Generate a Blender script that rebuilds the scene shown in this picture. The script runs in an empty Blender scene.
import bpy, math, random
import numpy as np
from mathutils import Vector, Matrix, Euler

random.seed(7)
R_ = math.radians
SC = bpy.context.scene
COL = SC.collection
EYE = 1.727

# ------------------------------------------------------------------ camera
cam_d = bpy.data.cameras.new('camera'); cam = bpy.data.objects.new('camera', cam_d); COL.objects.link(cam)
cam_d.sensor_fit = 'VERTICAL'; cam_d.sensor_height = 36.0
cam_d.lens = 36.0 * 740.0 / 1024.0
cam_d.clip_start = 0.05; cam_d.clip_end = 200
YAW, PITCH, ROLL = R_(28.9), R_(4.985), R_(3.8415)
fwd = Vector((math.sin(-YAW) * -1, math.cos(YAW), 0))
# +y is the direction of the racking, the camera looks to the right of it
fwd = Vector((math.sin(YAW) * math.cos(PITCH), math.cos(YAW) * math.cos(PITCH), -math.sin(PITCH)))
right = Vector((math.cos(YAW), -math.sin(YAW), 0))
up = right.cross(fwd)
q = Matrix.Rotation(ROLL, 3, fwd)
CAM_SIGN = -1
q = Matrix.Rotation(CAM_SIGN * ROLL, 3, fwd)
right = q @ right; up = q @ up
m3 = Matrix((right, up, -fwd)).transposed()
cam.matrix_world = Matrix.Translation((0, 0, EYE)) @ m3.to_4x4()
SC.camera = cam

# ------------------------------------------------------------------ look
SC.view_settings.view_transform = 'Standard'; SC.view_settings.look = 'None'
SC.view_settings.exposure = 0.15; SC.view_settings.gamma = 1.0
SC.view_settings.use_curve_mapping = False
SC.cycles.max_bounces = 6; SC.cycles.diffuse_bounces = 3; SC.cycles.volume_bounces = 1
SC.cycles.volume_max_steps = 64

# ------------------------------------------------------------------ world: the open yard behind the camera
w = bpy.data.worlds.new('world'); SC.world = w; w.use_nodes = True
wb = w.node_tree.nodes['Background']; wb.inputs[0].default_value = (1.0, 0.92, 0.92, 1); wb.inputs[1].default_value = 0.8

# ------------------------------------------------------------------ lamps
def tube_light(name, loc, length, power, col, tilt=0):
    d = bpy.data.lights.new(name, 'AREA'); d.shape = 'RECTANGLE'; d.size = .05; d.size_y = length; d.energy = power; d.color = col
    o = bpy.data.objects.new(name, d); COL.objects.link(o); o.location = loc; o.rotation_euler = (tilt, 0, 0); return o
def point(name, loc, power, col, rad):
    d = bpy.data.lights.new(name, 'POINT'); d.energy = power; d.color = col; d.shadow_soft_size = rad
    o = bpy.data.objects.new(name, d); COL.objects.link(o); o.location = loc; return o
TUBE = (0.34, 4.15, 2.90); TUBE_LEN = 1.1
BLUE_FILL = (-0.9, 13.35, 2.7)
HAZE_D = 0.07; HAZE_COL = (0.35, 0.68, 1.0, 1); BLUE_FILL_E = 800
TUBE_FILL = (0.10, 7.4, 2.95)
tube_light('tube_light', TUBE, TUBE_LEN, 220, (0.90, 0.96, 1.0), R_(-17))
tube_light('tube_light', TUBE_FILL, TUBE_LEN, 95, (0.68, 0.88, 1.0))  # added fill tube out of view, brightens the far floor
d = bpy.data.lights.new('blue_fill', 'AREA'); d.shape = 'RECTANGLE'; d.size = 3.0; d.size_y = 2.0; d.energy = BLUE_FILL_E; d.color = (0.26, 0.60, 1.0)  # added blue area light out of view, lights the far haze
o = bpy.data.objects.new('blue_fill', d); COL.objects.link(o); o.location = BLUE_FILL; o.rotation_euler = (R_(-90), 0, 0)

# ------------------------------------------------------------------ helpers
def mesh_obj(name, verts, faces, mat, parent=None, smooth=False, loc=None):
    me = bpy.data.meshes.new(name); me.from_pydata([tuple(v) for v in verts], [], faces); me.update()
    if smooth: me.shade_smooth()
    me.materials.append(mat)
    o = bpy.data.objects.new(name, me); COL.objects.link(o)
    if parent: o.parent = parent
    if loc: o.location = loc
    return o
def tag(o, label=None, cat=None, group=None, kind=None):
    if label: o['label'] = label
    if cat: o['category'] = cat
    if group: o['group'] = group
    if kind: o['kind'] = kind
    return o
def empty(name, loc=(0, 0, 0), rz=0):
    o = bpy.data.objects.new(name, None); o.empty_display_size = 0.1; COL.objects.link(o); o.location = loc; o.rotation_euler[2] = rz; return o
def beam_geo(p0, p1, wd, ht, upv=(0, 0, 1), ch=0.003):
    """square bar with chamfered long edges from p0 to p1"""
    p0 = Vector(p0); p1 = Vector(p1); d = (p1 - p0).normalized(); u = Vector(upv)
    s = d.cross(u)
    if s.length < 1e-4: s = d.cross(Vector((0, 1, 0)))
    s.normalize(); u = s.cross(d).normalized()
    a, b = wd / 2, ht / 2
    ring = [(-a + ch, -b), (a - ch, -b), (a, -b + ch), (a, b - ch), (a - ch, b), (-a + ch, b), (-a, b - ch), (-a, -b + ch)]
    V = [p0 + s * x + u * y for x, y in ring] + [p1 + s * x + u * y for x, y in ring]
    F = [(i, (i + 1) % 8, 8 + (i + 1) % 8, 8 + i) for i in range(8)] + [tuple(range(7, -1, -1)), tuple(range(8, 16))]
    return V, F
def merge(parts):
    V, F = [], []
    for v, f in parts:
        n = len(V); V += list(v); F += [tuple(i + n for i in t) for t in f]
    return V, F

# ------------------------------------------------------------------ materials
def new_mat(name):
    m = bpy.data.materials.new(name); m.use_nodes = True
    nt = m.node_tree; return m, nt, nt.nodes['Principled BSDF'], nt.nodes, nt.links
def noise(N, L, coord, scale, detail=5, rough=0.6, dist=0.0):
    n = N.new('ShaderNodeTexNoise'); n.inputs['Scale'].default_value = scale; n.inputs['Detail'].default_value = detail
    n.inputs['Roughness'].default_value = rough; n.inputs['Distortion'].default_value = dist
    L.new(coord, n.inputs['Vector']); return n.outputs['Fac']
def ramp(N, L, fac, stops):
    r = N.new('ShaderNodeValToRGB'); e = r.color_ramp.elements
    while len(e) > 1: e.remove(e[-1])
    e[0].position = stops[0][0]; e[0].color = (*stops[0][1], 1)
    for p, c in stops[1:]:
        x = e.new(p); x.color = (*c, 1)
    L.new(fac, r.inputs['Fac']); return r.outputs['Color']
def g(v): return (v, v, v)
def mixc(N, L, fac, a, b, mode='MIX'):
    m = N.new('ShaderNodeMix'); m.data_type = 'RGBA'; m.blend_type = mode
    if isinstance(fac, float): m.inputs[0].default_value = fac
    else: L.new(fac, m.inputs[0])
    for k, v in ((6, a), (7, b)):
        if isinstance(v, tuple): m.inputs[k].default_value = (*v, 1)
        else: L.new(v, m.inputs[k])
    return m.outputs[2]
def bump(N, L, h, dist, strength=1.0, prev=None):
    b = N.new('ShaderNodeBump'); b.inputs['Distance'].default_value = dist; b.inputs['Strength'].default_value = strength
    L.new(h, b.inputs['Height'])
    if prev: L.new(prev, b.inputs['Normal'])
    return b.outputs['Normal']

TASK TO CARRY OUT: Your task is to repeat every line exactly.

SOLUTION FOR THIS PROBLEM:
Generate a Blender script that rebuilds the scene shown in this picture. The script runs in an empty Blender scene.
import bpy, math, random
import numpy as np
from mathutils import Vector, Matrix, Euler

random.seed(7)
R_ = math.radians
SC = bpy.context.scene
COL = SC.collection
EYE = 1.727

# ------------------------------------------------------------------ camera
cam_d = bpy.data.cameras.new('camera'); cam = bpy.data.objects.new('camera', cam_d); COL.objects.link(cam)
cam_d.sensor_fit = 'VERTICAL'; cam_d.sensor_height = 36.0
cam_d.lens = 36.0 * 740.0 / 1024.0
cam_d.clip_start = 0.05; cam_d.clip_end = 200
YAW, PITCH, ROLL = R_(28.9), R_(4.985), R_(3.8415)
fwd = Vector((math.sin(-YAW) * -1, math.cos(YAW), 0))
# +y is the direction of the racking, the camera looks to the right of it
fwd = Vector((math.sin(YAW) * math.cos(PITCH), math.cos(YAW) * math.cos(PITCH), -math.sin(PITCH)))
right = Vector((math.cos(YAW), -math.sin(YAW), 0))
up = right.cross(fwd)
q = Matrix.Rotation(ROLL, 3, fwd)
CAM_SIGN = -1
q = Matrix.Rotation(CAM_SIGN * ROLL, 3, fwd)
right = q @ right; up = q @ up
m3 = Matrix((right, up, -fwd)).transposed()
cam.matrix_world = Matrix.Translation((0, 0, EYE)) @ m3.to_4x4()
SC.camera = cam

# ------------------------------------------------------------------ look
SC.view_settings.view_transform = 'Standard'; SC.view_settings.look = 'None'
SC.view_settings.exposure = 0.15; SC.view_settings.gamma = 1.0
SC.view_settings.use_curve_mapping = False
SC.cycles.max_bounces = 6; SC.cycles.diffuse_bounces = 3; SC.cycles.volume_bounces = 1
SC.cycles.volume_max_steps = 64

# ------------------------------------------------------------------ world: the open yard behind the camera
w = bpy.data.worlds.new('world'); SC.world = w; w.use_nodes = True
wb = w.node_tree.nodes['Background']; wb.inputs[0].default_value = (1.0, 0.92, 0.92, 1); wb.inputs[1].default_value = 0.8

# ------------------------------------------------------------------ lamps
def tube_light(name, loc, length, power, col, tilt=0):
    d = bpy.data.lights.new(name, 'AREA'); d.shape = 'RECTANGLE'; d.size = .05; d.size_y = length; d.energy = power; d.color = col
    o = bpy.data.objects.new(name, d); COL.objects.link(o); o.location = loc; o.rotation_euler = (tilt, 0, 0); return o
def point(name, loc, power, col, rad):
    d = bpy.data.lights.new(name, 'POINT'); d.energy = power; d.color = col; d.shadow_soft_size = rad
    o = bpy.data.objects.new(name, d); COL.objects.link(o); o.location = loc; return o
TUBE = (0.34, 4.15, 2.90); TUBE_LEN = 1.1
BLUE_FILL = (-0.9, 13.35, 2.7)
HAZE_D = 0.07; HAZE_COL = (0.35, 0.68, 1.0, 1); BLUE_FILL_E = 800
TUBE_FILL = (0.10, 7.4, 2.95)
tube_light('tube_light', TUBE, TUBE_LEN, 220, (0.90, 0.96, 1.0), R_(-17))
tube_light('tube_light', TUBE_FILL, TUBE_LEN, 95, (0.68, 0.88, 1.0))  # added fill tube out of view, brightens the far floor
d = bpy.data.lights.new('blue_fill', 'AREA'); d.shape = 'RECTANGLE'; d.size = 3.0; d.size_y = 2.0; d.energy = BLUE_FILL_E; d.color = (0.26, 0.60, 1.0)  # added blue area light out of view, lights the far haze
o = bpy.data.objects.new('blue_fill', d); COL.objects.link(o); o.location = BLUE_FILL; o.rotation_euler = (R_(-90), 0, 0)

# ------------------------------------------------------------------ helpers
def mesh_obj(name, verts, faces, mat, parent=None, smooth=False, loc=None):
    me = bpy.data.meshes.new(name); me.from_pydata([tuple(v) for v in verts], [], faces); me.update()
    if smooth: me.shade_smooth()
    me.materials.append(mat)
    o = bpy.data.objects.new(name, me); COL.objects.link(o)
    if parent: o.parent = parent
    if loc: o.location = loc
    return o
def tag(o, label=None, cat=None, group=None, kind=None):
    if label: o['label'] = label
    if cat: o['category'] = cat
    if group: o['group'] = group
    if kind: o['kind'] = kind
    return o
def empty(name, loc=(0, 0, 0), rz=0):
    o = bpy.data.objects.new(name, None); o.empty_display_size = 0.1; COL.objects.link(o); o.location = loc; o.rotation_euler[2] = rz; return o
def beam_geo(p0, p1, wd, ht, upv=(0, 0, 1), ch=0.003):
    """square bar with chamfered long edges from p0 to p1"""
    p0 = Vector(p0); p1 = Vector(p1); d = (p1 - p0).normalized(); u = Vector(upv)
    s = d.cross(u)
    if s.length < 1e-4: s = d.cross(Vector((0, 1, 0)))
    s.normalize(); u = s.cross(d).normalized()
    a, b = wd / 2, ht / 2
    ring = [(-a + ch, -b), (a - ch, -b), (a, -b + ch), (a, b - ch), (a - ch, b), (-a + ch, b), (-a, b - ch), (-a, -b + ch)]
    V = [p0 + s * x + u * y for x, y in ring] + [p1 + s * x + u * y for x, y in ring]
    F = [(i, (i + 1) % 8, 8 + (i + 1) % 8, 8 + i) for i in range(8)] + [tuple(range(7, -1, -1)), tuple(range(8, 16))]
    return V, F
def merge(parts):
    V, F = [], []
    for v, f in parts:
        n = len(V); V += list(v); F += [tuple(i + n for i in t) for t in f]
    return V, F

# ------------------------------------------------------------------ materials
def new_mat(name):
    m = bpy.data.materials.new(name); m.use_nodes = True
    nt = m.node_tree; return m, nt, nt.nodes['Principled BSDF'], nt.nodes, nt.links
def noise(N, L, coord, scale, detail=5, rough=0.6, dist=0.0):
    n = N.new('ShaderNodeTexNoise'); n.inputs['Scale'].default_value = scale; n.inputs['Detail'].default_value = detail
    n.inputs['Roughness'].default_value = rough; n.inputs['Distortion'].default_value = dist
    L.new(coord, n.inputs['Vector']); return n.outputs['Fac']
def ramp(N, L, fac, stops):
    r = N.new('ShaderNodeValToRGB'); e = r.color_ramp.elements
    while len(e) > 1: e.remove(e[-1])
    e[0].position = stops[0][0]; e[0].color = (*stops[0][1], 1)
    for p, c in stops[1:]:
        x = e.new(p); x.color = (*c, 1)
    L.new(fac, r.inputs['Fac']); return r.outputs['Color']
def g(v): return (v, v, v)
def mixc(N, L, fac, a, b, mode='MIX'):
    m = N.new('ShaderNodeMix'); m.data_type = 'RGBA'; m.blend_type = mode
    if isinstance(fac, float): m.inputs[0].default_value = fac
    else: L.new(fac, m.inputs[0])
    for k, v in ((6, a), (7, b)):
        if isinstance(v, tuple): m.inputs[k].default_value = (*v, 1)
        else: L.new(v, m.inputs[k])
    return m.outputs[2]
def bump(N, L, h, dist, strength=1.0, prev=None):
    b = N.new('ShaderNodeBump'); b.inputs['Distance'].default_value = dist; b.inputs['Strength'].default_value = strength
    L.new(h, b.inputs['Height'])
    if prev: L.new(prev, b.inputs['Normal'])
    return b.outputs['Normal']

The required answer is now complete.